┌─ DATA LISTING
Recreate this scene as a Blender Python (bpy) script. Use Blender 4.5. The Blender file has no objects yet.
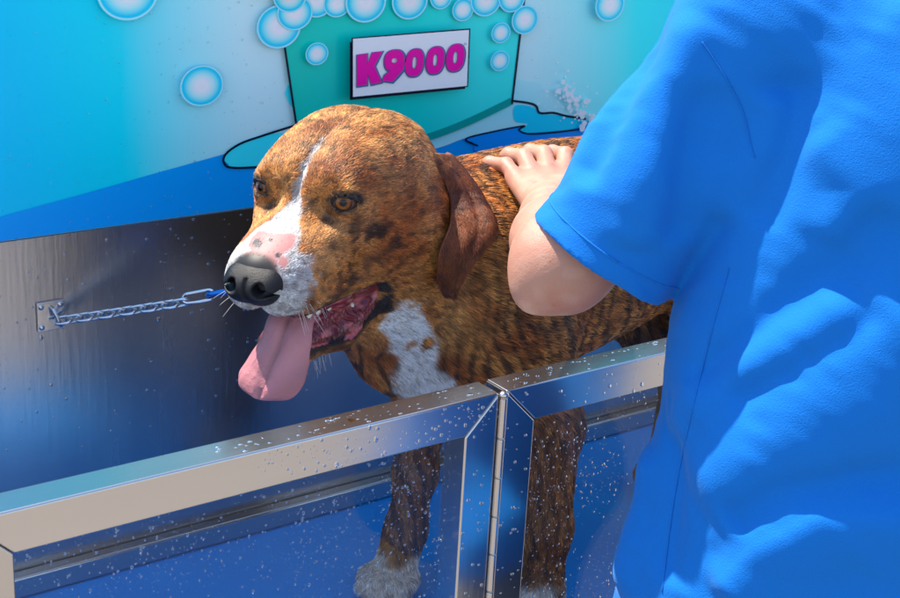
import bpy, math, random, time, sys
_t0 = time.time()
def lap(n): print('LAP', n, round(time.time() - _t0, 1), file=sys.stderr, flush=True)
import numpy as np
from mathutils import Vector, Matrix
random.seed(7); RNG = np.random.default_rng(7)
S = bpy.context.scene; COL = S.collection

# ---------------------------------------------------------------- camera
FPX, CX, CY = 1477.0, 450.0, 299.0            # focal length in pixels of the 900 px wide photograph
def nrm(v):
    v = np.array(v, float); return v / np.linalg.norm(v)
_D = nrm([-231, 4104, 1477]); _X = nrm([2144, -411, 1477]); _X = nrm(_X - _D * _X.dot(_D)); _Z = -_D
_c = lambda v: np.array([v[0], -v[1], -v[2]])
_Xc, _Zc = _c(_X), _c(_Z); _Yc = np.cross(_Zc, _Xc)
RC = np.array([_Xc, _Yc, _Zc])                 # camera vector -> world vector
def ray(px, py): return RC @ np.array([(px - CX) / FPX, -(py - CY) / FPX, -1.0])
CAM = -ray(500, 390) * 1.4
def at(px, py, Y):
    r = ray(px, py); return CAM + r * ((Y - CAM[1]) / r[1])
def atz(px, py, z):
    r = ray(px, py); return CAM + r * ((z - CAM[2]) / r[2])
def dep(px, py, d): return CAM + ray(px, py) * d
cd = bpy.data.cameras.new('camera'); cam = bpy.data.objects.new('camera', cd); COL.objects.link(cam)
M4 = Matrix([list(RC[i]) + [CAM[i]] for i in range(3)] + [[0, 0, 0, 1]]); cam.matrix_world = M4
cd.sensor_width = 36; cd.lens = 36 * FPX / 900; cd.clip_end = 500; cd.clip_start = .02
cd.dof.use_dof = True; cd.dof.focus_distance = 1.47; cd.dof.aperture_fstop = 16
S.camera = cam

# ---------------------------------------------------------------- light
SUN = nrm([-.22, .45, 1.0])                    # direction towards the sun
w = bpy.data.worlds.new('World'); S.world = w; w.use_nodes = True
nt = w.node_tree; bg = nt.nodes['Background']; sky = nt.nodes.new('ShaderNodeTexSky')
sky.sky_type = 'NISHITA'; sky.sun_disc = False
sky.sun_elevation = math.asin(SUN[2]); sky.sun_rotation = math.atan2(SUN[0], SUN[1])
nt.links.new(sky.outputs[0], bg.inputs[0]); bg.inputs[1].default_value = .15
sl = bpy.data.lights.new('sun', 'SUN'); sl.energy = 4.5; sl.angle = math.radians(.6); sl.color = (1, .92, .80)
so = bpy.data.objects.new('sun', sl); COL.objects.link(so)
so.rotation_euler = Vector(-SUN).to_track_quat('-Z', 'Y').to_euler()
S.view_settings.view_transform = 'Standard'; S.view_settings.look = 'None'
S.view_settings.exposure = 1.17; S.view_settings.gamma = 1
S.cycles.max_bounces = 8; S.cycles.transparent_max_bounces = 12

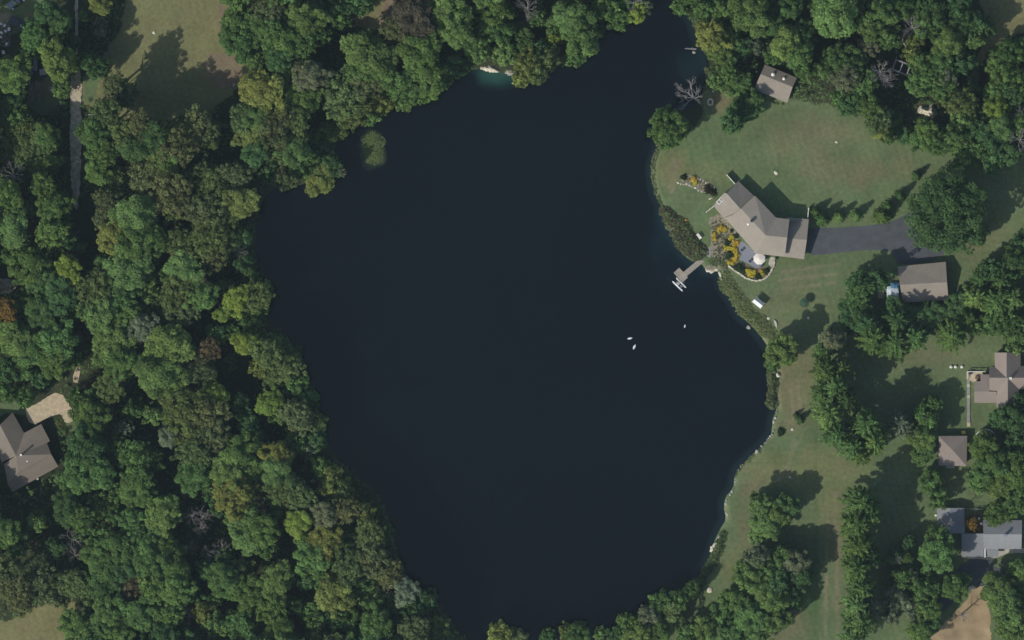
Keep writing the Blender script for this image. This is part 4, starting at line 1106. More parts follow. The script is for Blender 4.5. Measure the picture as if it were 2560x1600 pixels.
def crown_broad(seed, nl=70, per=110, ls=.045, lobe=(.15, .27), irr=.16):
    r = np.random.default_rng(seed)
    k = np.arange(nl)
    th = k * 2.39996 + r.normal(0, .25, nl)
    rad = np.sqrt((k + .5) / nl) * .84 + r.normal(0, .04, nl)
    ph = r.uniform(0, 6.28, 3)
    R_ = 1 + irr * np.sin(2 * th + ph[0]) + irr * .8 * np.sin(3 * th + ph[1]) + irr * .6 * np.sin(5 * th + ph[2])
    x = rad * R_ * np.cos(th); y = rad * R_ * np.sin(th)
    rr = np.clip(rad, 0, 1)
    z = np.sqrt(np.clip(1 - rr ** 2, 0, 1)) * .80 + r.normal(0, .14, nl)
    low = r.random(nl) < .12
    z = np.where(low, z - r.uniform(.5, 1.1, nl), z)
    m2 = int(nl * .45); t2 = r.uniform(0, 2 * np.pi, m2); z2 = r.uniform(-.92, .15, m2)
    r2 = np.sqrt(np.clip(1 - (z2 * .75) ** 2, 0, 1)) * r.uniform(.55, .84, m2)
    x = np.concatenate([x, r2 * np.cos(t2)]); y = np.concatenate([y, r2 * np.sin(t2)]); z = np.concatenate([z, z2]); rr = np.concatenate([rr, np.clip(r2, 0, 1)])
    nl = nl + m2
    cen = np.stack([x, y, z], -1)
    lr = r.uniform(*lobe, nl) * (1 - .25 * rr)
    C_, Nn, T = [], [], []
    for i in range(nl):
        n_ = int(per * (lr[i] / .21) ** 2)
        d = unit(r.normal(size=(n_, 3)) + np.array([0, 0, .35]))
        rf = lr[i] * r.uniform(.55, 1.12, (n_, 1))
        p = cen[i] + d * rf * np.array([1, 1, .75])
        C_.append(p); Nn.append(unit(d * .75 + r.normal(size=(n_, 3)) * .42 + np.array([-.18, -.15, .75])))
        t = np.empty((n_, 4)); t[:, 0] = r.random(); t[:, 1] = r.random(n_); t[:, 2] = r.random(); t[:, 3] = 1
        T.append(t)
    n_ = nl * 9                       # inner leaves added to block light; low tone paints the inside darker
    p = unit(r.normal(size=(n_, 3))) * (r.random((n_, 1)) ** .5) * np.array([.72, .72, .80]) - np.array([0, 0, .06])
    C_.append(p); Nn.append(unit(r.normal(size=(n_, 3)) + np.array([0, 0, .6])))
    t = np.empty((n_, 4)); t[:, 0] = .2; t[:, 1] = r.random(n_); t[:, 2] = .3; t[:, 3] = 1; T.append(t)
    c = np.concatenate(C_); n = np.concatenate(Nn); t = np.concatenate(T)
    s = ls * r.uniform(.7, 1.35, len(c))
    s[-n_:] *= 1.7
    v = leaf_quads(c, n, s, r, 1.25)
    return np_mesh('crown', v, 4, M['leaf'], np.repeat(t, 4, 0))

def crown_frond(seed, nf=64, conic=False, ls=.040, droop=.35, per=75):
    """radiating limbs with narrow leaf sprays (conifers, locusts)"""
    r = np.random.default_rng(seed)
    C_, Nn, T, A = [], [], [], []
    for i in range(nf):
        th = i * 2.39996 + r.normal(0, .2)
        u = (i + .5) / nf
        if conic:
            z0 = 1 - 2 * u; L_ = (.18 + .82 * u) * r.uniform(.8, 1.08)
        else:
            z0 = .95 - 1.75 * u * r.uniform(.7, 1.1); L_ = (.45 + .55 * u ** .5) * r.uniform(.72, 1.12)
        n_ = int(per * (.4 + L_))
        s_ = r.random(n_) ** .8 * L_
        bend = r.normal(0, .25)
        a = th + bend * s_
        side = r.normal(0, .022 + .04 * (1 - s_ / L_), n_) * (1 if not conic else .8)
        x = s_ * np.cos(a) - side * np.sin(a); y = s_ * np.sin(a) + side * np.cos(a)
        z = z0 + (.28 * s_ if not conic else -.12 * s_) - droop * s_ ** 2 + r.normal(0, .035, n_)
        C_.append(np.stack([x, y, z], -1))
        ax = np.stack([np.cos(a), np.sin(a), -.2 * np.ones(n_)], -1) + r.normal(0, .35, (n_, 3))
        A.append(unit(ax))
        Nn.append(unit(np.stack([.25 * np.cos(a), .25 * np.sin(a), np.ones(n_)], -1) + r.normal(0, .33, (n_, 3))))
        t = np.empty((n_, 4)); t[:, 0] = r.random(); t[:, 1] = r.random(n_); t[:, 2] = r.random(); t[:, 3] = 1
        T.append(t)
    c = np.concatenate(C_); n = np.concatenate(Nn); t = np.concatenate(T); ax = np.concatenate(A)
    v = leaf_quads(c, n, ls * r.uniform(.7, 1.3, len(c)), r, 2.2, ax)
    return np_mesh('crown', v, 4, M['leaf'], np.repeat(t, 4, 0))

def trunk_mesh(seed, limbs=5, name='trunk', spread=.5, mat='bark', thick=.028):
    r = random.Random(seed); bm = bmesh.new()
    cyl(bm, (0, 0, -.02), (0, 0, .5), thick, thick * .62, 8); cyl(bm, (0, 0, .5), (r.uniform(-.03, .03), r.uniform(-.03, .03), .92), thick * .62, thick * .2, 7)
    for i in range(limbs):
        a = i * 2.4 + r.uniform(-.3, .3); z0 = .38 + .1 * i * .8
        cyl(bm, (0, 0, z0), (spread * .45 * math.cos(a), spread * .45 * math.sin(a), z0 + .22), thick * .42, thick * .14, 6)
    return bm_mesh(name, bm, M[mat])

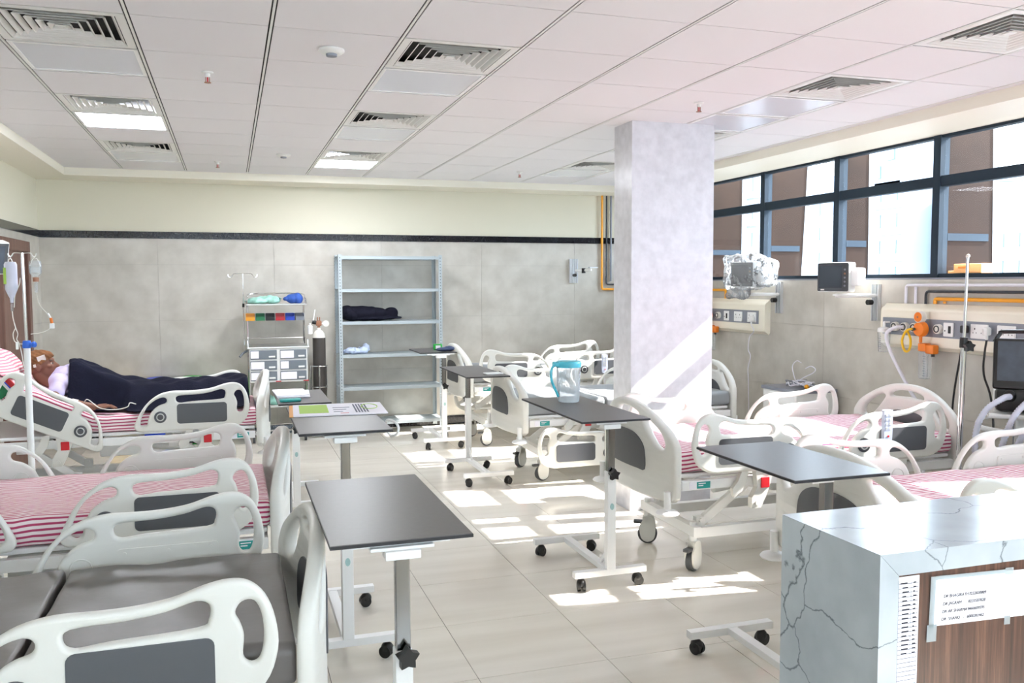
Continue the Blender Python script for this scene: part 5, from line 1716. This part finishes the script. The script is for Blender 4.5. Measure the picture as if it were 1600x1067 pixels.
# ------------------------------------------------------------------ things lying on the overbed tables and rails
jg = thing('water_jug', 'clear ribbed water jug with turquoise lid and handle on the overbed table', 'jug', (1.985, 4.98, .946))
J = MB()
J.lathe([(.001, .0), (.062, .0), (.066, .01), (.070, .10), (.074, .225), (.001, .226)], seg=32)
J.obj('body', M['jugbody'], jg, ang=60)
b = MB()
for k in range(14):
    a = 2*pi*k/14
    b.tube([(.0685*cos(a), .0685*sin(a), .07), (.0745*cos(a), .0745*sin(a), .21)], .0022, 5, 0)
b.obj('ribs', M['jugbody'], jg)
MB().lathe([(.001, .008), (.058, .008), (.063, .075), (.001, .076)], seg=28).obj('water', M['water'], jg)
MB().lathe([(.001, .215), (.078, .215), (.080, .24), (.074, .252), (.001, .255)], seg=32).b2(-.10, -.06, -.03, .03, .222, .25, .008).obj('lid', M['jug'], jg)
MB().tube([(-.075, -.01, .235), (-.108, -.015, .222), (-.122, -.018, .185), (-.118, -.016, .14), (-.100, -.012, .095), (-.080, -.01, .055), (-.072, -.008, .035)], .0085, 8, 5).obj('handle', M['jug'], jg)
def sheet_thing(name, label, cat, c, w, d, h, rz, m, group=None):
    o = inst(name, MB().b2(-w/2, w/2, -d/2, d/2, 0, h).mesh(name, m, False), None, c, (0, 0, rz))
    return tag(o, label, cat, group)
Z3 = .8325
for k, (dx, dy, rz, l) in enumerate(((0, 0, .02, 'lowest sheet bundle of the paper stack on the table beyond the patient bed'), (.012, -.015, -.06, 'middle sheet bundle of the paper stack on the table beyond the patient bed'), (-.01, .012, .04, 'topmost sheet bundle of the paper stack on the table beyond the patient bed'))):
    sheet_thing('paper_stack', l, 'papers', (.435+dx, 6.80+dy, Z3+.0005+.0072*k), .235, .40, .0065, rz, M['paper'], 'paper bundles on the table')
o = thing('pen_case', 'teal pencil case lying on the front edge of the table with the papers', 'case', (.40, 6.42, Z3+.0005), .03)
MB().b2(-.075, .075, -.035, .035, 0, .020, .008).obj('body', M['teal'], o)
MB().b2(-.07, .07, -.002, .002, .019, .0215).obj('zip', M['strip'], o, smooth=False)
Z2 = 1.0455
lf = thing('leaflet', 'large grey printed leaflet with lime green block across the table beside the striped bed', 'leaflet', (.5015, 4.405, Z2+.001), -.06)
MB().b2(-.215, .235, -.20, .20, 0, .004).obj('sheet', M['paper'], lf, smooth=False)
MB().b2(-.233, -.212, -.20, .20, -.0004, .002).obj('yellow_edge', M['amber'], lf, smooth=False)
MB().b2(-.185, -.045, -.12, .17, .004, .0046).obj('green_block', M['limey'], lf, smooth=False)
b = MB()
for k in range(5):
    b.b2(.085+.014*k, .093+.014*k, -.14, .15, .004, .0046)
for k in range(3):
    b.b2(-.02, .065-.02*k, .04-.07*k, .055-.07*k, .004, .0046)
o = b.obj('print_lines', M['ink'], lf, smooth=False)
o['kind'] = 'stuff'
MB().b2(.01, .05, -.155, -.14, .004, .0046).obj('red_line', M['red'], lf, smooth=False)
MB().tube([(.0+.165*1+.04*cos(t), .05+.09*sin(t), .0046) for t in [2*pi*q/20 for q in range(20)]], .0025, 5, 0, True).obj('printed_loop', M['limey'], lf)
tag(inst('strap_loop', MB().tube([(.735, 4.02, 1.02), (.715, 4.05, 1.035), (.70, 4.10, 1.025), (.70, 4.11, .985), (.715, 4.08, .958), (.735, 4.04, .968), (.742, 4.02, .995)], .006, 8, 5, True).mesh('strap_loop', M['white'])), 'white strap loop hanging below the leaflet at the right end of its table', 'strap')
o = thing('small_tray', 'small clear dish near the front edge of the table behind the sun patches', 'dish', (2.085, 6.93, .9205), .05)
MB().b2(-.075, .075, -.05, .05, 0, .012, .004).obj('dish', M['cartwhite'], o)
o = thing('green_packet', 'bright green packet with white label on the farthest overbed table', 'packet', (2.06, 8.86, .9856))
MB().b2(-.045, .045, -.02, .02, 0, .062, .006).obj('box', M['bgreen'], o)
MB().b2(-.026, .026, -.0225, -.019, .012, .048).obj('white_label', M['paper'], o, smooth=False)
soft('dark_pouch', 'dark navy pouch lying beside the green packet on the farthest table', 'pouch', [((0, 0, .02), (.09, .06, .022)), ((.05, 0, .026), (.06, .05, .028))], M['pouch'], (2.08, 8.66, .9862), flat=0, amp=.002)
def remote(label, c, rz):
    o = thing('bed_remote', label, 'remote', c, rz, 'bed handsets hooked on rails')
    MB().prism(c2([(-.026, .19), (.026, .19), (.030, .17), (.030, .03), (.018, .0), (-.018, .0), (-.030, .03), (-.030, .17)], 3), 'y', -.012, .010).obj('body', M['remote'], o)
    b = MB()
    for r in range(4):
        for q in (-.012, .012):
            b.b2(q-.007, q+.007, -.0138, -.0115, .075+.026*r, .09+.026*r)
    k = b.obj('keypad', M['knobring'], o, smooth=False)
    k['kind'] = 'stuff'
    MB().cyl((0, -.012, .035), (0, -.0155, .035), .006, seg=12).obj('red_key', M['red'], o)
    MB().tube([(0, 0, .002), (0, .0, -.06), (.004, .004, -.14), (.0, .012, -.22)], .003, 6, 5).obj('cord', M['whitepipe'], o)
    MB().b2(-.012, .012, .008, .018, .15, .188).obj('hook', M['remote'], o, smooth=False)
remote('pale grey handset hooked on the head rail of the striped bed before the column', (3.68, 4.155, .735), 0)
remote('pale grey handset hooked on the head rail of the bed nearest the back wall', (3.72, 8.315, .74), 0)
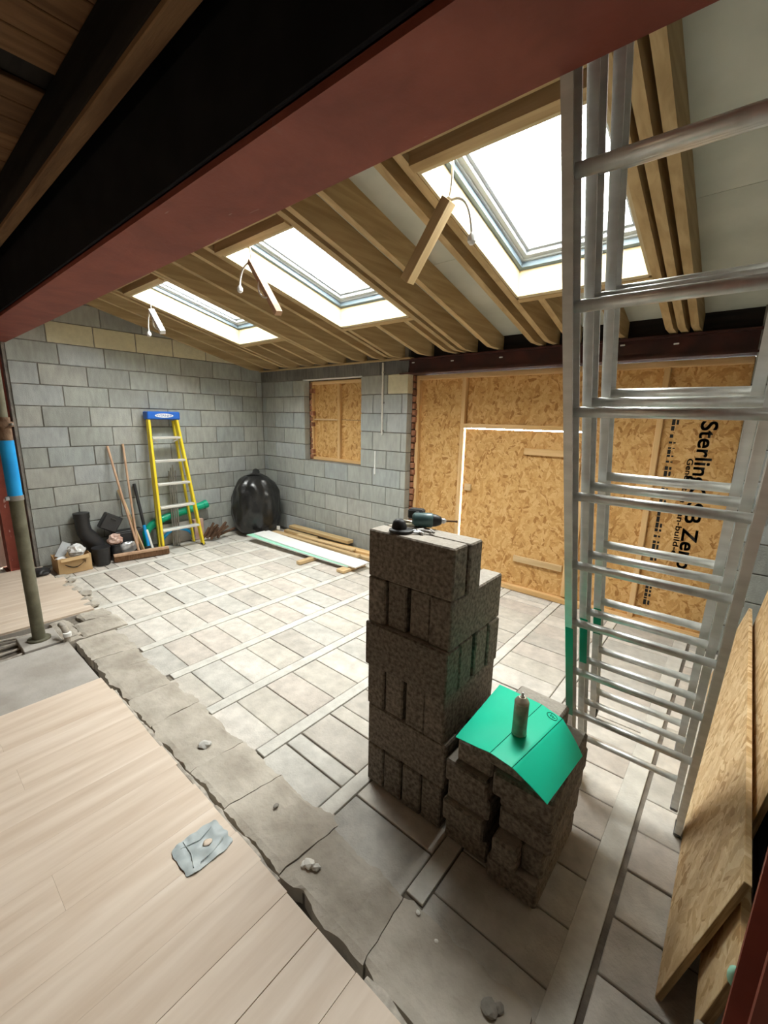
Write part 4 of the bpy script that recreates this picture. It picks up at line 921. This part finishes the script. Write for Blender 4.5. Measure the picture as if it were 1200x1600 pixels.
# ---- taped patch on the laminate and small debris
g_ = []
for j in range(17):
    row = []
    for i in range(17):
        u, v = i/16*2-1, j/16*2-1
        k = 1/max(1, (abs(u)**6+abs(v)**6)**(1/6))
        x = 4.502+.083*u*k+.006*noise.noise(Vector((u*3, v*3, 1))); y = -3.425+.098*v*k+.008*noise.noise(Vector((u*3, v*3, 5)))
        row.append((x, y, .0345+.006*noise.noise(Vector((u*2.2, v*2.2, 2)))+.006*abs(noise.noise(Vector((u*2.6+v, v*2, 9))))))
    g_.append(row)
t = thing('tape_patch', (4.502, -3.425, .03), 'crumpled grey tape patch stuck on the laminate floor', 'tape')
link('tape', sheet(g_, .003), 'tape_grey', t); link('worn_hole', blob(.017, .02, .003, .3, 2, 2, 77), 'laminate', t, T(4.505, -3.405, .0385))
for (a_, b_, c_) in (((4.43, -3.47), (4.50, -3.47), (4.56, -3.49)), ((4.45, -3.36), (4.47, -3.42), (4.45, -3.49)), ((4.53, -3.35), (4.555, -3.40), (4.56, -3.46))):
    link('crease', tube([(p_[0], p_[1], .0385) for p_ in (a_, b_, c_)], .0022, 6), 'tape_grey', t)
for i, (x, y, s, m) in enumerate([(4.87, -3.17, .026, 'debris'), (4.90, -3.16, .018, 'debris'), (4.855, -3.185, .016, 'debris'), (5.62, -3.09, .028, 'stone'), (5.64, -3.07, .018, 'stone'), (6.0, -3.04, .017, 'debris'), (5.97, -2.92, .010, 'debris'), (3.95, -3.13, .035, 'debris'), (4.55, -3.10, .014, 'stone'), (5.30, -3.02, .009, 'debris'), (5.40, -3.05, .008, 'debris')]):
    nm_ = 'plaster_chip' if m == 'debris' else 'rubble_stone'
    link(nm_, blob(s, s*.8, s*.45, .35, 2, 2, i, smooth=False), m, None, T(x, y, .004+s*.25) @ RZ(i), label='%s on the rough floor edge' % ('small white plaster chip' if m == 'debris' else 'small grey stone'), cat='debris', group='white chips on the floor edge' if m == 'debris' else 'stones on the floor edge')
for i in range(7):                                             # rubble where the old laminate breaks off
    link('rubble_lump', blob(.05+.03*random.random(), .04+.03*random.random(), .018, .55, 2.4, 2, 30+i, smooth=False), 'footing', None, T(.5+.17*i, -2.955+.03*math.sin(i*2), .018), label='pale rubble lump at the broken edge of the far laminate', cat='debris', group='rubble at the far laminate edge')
└─
→ **SET TASK**
Restate, line by line and word for word, everything from the top of the material through the line that contains "S = bpy.context.scene; COL = S.collection". Leave pictures out.

→ **ANSWER FOR THIS EXERCISE**
Recreate this scene as a Blender Python (bpy) script. Use Blender 4.5. The Blender file has no objects yet.
import bpy, math, random, time, sys
_t0 = time.time()
def lap(n): print('LAP', n, round(time.time() - _t0, 1), file=sys.stderr, flush=True)
import numpy as np
from mathutils import Vector, Matrix
random.seed(7); RNG = np.random.default_rng(7)
S = bpy.context.scene; COL = S.collection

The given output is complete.